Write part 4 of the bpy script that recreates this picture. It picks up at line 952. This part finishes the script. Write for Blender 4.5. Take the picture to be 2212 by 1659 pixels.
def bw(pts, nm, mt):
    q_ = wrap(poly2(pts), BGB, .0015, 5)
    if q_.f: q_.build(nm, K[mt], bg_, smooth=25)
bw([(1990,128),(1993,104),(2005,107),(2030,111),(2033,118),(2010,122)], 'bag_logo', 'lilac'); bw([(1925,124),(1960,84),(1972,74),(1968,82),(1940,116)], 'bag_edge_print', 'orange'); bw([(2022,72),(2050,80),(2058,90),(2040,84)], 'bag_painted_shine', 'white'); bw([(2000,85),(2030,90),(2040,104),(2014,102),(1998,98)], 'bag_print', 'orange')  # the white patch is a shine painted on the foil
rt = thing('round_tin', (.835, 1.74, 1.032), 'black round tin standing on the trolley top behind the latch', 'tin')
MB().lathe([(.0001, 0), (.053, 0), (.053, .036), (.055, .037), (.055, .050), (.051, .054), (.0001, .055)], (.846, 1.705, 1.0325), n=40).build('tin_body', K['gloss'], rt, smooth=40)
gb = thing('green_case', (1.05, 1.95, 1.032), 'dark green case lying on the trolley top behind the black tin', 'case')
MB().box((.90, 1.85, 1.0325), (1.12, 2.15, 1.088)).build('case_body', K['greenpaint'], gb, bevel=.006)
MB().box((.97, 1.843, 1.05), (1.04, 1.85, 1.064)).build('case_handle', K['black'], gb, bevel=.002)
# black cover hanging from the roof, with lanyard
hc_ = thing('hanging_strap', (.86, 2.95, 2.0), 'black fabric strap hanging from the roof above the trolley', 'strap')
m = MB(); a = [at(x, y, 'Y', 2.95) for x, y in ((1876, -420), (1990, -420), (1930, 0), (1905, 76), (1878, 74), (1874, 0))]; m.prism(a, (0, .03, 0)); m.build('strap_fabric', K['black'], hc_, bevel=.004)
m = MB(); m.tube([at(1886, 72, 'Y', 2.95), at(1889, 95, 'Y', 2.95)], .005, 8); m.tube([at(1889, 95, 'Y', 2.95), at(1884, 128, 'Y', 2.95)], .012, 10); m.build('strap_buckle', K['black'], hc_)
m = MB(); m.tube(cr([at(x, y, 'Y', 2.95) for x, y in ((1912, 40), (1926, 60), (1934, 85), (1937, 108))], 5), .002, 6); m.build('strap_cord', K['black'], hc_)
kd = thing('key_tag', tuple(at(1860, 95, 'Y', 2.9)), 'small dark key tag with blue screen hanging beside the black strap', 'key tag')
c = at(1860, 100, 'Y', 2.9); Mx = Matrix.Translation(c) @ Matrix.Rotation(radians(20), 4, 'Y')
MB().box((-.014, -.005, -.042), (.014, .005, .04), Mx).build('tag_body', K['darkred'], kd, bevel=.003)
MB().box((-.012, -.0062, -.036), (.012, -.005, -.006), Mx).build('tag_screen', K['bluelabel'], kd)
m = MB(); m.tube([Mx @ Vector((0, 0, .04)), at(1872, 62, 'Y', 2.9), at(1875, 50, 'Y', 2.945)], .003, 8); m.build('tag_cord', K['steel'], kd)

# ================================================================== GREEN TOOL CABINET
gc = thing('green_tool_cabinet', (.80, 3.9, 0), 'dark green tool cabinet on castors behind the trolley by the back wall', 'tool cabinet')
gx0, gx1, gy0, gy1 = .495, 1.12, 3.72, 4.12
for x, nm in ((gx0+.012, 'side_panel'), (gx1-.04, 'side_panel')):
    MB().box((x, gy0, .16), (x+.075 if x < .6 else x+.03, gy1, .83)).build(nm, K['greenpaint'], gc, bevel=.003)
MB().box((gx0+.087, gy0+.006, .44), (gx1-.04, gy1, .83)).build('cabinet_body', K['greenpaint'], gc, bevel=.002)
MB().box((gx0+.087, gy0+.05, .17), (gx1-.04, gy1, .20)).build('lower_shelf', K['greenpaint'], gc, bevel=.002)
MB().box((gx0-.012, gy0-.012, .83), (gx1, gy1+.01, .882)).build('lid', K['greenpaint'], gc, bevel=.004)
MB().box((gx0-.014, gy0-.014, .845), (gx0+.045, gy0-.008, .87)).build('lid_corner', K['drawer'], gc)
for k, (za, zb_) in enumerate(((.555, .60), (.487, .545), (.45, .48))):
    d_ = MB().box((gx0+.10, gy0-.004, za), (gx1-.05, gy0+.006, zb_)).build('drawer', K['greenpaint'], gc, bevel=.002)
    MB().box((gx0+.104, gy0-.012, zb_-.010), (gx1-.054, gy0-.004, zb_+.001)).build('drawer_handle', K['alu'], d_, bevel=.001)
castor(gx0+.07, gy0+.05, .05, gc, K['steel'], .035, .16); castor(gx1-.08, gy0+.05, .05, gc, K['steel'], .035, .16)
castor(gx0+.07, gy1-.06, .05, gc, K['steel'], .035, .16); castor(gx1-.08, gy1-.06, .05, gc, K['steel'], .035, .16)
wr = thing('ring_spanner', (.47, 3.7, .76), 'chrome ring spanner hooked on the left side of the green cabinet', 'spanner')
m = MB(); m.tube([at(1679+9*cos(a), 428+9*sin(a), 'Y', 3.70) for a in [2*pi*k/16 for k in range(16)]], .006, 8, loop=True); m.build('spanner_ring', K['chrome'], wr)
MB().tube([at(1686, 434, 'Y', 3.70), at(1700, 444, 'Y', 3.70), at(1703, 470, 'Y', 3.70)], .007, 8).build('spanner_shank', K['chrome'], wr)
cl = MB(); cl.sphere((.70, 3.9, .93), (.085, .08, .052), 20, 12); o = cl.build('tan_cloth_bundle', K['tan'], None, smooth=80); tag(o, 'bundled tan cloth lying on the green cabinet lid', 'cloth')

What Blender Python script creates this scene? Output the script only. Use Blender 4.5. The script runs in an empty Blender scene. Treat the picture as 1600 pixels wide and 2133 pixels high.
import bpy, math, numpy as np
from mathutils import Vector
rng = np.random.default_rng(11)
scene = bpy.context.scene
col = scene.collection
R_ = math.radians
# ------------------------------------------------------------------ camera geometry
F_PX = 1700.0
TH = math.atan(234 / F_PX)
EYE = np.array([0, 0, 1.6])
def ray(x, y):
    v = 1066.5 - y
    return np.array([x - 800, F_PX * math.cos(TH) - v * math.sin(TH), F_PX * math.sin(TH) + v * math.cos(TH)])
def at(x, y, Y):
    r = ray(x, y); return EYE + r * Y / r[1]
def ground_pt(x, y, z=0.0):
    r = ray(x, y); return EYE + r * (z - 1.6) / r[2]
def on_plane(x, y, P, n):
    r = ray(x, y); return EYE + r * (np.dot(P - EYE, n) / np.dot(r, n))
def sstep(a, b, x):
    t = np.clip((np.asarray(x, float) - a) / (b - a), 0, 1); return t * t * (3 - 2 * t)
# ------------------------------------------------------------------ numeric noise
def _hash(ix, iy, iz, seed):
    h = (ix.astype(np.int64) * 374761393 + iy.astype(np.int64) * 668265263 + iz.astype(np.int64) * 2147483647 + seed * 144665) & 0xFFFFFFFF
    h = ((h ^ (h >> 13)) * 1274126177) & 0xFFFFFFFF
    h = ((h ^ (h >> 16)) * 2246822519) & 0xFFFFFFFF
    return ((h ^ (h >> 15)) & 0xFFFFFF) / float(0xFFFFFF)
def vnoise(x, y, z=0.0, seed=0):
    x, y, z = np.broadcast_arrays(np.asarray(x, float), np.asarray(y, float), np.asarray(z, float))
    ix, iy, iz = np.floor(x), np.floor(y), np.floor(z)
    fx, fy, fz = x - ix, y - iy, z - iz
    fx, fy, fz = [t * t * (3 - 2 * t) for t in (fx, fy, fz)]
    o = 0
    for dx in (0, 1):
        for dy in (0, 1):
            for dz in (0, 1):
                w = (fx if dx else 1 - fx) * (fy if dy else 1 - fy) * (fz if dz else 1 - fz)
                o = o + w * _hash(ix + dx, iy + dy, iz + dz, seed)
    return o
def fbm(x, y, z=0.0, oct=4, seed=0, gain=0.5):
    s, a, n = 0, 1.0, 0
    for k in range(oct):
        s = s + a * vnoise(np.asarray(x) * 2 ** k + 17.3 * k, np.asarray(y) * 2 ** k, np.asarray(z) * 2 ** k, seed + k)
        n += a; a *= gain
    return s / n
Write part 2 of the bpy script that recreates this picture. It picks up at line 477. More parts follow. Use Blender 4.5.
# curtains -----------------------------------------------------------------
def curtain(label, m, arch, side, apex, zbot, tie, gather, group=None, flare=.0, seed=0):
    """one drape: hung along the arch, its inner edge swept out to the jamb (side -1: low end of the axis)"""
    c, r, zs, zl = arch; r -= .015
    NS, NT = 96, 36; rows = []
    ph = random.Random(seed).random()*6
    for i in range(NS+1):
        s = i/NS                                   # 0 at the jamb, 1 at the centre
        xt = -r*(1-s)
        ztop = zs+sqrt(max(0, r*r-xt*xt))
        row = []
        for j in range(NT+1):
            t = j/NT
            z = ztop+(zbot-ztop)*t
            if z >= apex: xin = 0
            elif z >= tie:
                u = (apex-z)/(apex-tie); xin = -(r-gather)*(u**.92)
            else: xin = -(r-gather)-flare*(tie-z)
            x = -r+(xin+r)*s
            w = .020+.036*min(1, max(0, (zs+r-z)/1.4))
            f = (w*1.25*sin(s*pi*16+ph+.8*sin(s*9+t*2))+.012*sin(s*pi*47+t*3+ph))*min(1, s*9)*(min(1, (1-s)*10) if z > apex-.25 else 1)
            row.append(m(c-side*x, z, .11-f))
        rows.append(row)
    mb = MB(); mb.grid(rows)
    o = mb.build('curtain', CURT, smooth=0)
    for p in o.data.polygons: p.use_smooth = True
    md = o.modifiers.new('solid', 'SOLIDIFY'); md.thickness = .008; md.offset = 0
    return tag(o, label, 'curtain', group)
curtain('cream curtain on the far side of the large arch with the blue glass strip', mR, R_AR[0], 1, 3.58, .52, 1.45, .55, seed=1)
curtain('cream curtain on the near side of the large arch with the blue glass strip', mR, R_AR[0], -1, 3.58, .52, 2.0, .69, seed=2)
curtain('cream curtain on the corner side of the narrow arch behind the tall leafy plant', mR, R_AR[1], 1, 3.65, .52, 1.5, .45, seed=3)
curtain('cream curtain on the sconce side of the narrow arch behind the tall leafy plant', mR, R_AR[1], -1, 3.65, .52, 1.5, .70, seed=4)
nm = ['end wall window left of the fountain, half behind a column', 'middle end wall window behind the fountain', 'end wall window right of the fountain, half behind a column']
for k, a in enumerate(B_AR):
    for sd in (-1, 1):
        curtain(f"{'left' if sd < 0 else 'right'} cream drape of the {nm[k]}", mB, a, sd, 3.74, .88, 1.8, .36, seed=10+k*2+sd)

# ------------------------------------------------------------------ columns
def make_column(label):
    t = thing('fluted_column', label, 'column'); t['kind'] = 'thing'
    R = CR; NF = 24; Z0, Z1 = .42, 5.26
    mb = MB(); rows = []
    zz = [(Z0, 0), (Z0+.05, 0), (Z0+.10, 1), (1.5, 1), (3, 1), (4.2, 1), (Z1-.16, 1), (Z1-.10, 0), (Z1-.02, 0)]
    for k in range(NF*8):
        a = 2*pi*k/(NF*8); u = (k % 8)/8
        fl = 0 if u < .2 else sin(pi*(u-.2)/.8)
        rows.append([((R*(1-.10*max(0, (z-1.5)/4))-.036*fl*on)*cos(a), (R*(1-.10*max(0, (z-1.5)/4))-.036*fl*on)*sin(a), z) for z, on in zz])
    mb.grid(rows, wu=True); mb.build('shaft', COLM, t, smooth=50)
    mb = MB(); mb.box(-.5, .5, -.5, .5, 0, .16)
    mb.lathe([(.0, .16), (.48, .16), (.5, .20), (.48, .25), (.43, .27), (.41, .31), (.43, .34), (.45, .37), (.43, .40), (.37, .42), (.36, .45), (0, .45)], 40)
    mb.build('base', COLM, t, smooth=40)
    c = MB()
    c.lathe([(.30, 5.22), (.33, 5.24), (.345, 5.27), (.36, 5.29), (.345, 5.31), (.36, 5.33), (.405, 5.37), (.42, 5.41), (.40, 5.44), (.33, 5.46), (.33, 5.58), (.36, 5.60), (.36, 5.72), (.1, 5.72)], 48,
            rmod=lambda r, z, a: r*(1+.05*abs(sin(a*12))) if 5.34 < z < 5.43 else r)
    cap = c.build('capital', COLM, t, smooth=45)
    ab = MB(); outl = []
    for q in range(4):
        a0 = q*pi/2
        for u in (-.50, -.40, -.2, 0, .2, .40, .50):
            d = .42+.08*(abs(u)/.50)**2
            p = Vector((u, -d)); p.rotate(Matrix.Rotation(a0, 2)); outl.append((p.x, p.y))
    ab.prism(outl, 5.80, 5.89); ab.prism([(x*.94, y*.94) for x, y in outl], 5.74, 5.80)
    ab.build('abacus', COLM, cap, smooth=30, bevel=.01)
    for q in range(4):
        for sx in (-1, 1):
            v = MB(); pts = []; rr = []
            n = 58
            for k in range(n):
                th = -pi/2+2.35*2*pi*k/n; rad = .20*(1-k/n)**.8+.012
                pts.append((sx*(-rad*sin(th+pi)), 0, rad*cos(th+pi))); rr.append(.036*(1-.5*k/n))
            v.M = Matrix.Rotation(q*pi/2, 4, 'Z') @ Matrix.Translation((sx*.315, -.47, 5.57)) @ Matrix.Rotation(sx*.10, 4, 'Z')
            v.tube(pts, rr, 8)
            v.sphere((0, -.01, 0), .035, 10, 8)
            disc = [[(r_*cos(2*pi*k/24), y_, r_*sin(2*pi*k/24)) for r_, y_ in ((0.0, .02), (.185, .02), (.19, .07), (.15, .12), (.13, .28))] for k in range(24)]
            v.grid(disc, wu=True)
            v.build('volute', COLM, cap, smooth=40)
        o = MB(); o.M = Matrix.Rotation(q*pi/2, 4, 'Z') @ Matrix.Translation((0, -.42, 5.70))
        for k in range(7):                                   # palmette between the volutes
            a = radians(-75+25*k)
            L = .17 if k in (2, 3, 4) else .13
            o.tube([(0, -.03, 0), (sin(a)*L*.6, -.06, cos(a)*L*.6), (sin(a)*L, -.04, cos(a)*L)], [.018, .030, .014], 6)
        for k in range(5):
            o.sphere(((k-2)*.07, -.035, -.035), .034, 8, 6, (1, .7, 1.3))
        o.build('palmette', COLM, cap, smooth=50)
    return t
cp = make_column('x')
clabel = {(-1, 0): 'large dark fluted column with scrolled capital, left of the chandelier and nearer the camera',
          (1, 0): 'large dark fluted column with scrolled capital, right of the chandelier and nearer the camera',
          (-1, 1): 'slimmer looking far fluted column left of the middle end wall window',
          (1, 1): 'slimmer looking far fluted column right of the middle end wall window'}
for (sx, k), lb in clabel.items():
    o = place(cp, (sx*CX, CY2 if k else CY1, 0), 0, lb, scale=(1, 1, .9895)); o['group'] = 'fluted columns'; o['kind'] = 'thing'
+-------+
DIRECTIONS
Collect each line holding the string "that".

REPLY
Write part 4 of the bpy script that recreates this picture. It picks up at line 952. This part finishes the script. Write for Blender 4.5. Take the picture to be 2212 by 1659 pixels.
Write part 2 of the bpy script that recreates this picture. It picks up at line 477. More parts follow. Use Blender 4.5.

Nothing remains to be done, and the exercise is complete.